WHAT THE TASK ASKS: Extract the full listing verbatim and drop any pictures from your copy.

+ + +

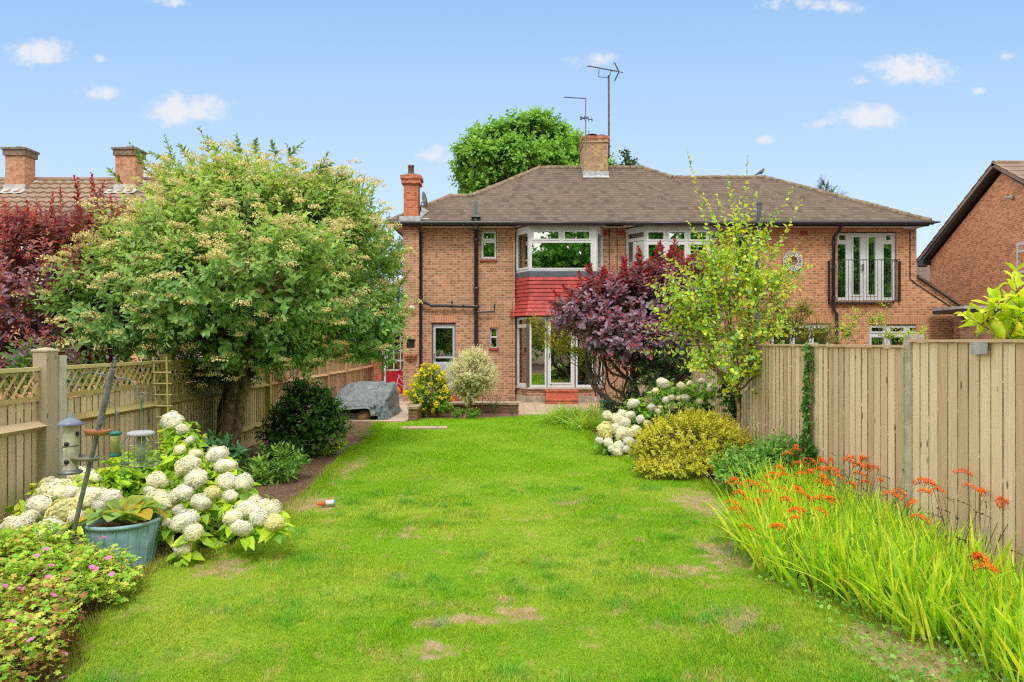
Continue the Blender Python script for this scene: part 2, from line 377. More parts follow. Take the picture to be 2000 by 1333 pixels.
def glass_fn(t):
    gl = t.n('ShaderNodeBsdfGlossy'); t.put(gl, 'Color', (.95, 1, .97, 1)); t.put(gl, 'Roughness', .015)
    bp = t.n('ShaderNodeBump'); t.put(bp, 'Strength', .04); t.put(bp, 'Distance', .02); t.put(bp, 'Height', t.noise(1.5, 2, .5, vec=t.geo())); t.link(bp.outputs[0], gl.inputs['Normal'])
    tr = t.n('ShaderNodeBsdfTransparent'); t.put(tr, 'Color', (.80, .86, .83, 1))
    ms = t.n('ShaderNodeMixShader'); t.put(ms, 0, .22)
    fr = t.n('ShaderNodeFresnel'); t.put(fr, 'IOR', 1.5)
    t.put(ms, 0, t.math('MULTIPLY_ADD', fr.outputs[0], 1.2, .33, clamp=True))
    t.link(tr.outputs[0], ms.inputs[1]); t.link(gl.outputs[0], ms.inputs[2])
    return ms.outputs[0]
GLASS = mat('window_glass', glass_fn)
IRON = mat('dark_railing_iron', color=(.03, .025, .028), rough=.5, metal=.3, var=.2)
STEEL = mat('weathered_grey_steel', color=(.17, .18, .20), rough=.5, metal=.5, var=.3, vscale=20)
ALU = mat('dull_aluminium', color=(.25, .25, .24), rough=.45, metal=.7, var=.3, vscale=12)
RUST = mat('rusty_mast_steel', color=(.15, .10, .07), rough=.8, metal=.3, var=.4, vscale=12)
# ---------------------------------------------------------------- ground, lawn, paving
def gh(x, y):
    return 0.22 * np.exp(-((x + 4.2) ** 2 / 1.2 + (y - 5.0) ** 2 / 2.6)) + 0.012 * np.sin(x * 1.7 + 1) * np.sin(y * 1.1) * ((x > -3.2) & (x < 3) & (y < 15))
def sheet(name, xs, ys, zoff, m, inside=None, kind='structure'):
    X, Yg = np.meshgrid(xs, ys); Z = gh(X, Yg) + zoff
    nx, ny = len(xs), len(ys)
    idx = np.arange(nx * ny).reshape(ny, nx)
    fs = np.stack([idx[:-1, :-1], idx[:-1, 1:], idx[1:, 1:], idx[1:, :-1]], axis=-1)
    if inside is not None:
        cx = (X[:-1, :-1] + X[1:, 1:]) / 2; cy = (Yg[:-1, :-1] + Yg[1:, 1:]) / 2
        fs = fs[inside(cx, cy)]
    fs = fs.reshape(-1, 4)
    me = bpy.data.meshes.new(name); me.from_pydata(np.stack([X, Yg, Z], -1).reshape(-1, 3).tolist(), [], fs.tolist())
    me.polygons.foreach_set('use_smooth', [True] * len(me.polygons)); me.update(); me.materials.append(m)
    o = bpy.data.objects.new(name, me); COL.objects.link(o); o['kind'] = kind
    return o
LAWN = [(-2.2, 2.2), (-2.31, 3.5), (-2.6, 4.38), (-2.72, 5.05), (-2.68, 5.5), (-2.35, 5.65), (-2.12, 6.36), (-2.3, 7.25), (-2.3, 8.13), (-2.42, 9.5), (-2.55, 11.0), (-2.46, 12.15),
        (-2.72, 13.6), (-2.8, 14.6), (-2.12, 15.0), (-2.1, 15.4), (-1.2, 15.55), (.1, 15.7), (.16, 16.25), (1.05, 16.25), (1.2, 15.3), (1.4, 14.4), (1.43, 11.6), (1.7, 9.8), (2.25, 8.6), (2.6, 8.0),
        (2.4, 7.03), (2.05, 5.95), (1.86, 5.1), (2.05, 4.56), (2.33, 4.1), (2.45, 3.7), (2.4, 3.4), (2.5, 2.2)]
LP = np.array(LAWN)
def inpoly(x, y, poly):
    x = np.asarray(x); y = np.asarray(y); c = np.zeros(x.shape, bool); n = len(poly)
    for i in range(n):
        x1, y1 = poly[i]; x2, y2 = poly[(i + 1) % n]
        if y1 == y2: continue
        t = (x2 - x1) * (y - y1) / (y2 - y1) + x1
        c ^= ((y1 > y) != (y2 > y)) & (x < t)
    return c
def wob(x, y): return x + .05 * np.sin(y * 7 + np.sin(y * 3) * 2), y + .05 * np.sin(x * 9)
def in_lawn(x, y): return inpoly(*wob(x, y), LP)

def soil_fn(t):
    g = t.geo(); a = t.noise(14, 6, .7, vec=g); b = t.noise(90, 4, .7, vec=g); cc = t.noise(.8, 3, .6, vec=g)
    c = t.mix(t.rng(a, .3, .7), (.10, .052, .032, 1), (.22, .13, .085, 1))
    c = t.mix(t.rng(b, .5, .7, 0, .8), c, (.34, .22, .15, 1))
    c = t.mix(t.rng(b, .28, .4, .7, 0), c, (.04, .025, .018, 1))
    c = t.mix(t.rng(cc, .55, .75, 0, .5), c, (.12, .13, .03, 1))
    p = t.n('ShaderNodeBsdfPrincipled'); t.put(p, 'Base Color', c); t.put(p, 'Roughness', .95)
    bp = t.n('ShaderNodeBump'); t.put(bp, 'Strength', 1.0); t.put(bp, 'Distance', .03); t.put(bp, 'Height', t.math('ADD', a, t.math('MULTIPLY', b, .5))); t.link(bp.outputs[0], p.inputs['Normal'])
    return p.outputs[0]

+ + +

SOLUTION:
Continue the Blender Python script for this scene: part 2, from line 377. More parts follow. Take the picture to be 2000 by 1333 pixels.
def glass_fn(t):
    gl = t.n('ShaderNodeBsdfGlossy'); t.put(gl, 'Color', (.95, 1, .97, 1)); t.put(gl, 'Roughness', .015)
    bp = t.n('ShaderNodeBump'); t.put(bp, 'Strength', .04); t.put(bp, 'Distance', .02); t.put(bp, 'Height', t.noise(1.5, 2, .5, vec=t.geo())); t.link(bp.outputs[0], gl.inputs['Normal'])
    tr = t.n('ShaderNodeBsdfTransparent'); t.put(tr, 'Color', (.80, .86, .83, 1))
    ms = t.n('ShaderNodeMixShader'); t.put(ms, 0, .22)
    fr = t.n('ShaderNodeFresnel'); t.put(fr, 'IOR', 1.5)
    t.put(ms, 0, t.math('MULTIPLY_ADD', fr.outputs[0], 1.2, .33, clamp=True))
    t.link(tr.outputs[0], ms.inputs[1]); t.link(gl.outputs[0], ms.inputs[2])
    return ms.outputs[0]
GLASS = mat('window_glass', glass_fn)
IRON = mat('dark_railing_iron', color=(.03, .025, .028), rough=.5, metal=.3, var=.2)
STEEL = mat('weathered_grey_steel', color=(.17, .18, .20), rough=.5, metal=.5, var=.3, vscale=20)
ALU = mat('dull_aluminium', color=(.25, .25, .24), rough=.45, metal=.7, var=.3, vscale=12)
RUST = mat('rusty_mast_steel', color=(.15, .10, .07), rough=.8, metal=.3, var=.4, vscale=12)
# ---------------------------------------------------------------- ground, lawn, paving
def gh(x, y):
    return 0.22 * np.exp(-((x + 4.2) ** 2 / 1.2 + (y - 5.0) ** 2 / 2.6)) + 0.012 * np.sin(x * 1.7 + 1) * np.sin(y * 1.1) * ((x > -3.2) & (x < 3) & (y < 15))
def sheet(name, xs, ys, zoff, m, inside=None, kind='structure'):
    X, Yg = np.meshgrid(xs, ys); Z = gh(X, Yg) + zoff
    nx, ny = len(xs), len(ys)
    idx = np.arange(nx * ny).reshape(ny, nx)
    fs = np.stack([idx[:-1, :-1], idx[:-1, 1:], idx[1:, 1:], idx[1:, :-1]], axis=-1)
    if inside is not None:
        cx = (X[:-1, :-1] + X[1:, 1:]) / 2; cy = (Yg[:-1, :-1] + Yg[1:, 1:]) / 2
        fs = fs[inside(cx, cy)]
    fs = fs.reshape(-1, 4)
    me = bpy.data.meshes.new(name); me.from_pydata(np.stack([X, Yg, Z], -1).reshape(-1, 3).tolist(), [], fs.tolist())
    me.polygons.foreach_set('use_smooth', [True] * len(me.polygons)); me.update(); me.materials.append(m)
    o = bpy.data.objects.new(name, me); COL.objects.link(o); o['kind'] = kind
    return o
LAWN = [(-2.2, 2.2), (-2.31, 3.5), (-2.6, 4.38), (-2.72, 5.05), (-2.68, 5.5), (-2.35, 5.65), (-2.12, 6.36), (-2.3, 7.25), (-2.3, 8.13), (-2.42, 9.5), (-2.55, 11.0), (-2.46, 12.15),
        (-2.72, 13.6), (-2.8, 14.6), (-2.12, 15.0), (-2.1, 15.4), (-1.2, 15.55), (.1, 15.7), (.16, 16.25), (1.05, 16.25), (1.2, 15.3), (1.4, 14.4), (1.43, 11.6), (1.7, 9.8), (2.25, 8.6), (2.6, 8.0),
        (2.4, 7.03), (2.05, 5.95), (1.86, 5.1), (2.05, 4.56), (2.33, 4.1), (2.45, 3.7), (2.4, 3.4), (2.5, 2.2)]
LP = np.array(LAWN)
def inpoly(x, y, poly):
    x = np.asarray(x); y = np.asarray(y); c = np.zeros(x.shape, bool); n = len(poly)
    for i in range(n):
        x1, y1 = poly[i]; x2, y2 = poly[(i + 1) % n]
        if y1 == y2: continue
        t = (x2 - x1) * (y - y1) / (y2 - y1) + x1
        c ^= ((y1 > y) != (y2 > y)) & (x < t)
    return c
def wob(x, y): return x + .05 * np.sin(y * 7 + np.sin(y * 3) * 2), y + .05 * np.sin(x * 9)
def in_lawn(x, y): return inpoly(*wob(x, y), LP)

def soil_fn(t):
    g = t.geo(); a = t.noise(14, 6, .7, vec=g); b = t.noise(90, 4, .7, vec=g); cc = t.noise(.8, 3, .6, vec=g)
    c = t.mix(t.rng(a, .3, .7), (.10, .052, .032, 1), (.22, .13, .085, 1))
    c = t.mix(t.rng(b, .5, .7, 0, .8), c, (.34, .22, .15, 1))
    c = t.mix(t.rng(b, .28, .4, .7, 0), c, (.04, .025, .018, 1))
    c = t.mix(t.rng(cc, .55, .75, 0, .5), c, (.12, .13, .03, 1))
    p = t.n('ShaderNodeBsdfPrincipled'); t.put(p, 'Base Color', c); t.put(p, 'Roughness', .95)
    bp = t.n('ShaderNodeBump'); t.put(bp, 'Strength', 1.0); t.put(bp, 'Distance', .03); t.put(bp, 'Height', t.math('ADD', a, t.math('MULTIPLY', b, .5))); t.link(bp.outputs[0], p.inputs['Normal'])
    return p.outputs[0]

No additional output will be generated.